Man kann das Gewölbe von oben anschauen“, sagt Gerd Hans, der dort als ehemaliger Küstersohn so manchen toten Rabenvogel entfernen musste.
 Ich war noch nicht an dem besonderen Ort. „Wäre doch eine spannende Sache, dort einmal zu fotografieren“, denke ich. Aber es braucht die Zustimmung des Kirchenrates. Die bekomme ich tatsächlich, sodass mir Küster Jager vor einigen Tagen die Tür zu dem geheimnisvollen Raum aufschließt. Ich klettere vom Turm aus hinein, noch ein Stück über ein Sprossenleiter, und dann tauche ich in eine fremde Welt ein: Halbdunkel, zwei kleine Dachfenster und Lampen spenden etwas Licht, muffige Luft, überall Holzbalken, in der Mitte ist ein Brettersteg, den man betreten und das Gewölbe von oben betrachten kann. Es erinnert mich ein wenig an die eigenartigen Trullis im italienischen Apulien (Blog vom 10.06.2016). Jede Menge Vogelhinterlassenschaften, aber totes Federvieh entdecke ich zum Glück nicht. Ein G.J. Hans hat seine Initialen und das Datum 18.3.1958 in den Speis geritzt. 
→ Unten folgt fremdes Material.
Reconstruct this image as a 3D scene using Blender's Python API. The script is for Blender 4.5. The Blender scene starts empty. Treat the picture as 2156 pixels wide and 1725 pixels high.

Ein eigenartiges Gefühl und der Gedanke, dass es hier gegen Ende des 15. Jahrhunderts, als die Kirche die heutige Form erhielt, schon so ähnlich ausgesehen haben muss. Wie wagemutig mussten die Menschen damals gewesen sein, um so etwas mit einfachsten Mitteln zu bauen.
Unter Fotografen ist zur Zeit angesagt, „lost places“ zu fotografieren. Wer hätte gedacht, dass es so einen verlassenen Ort mitten in Emlichheim gibt.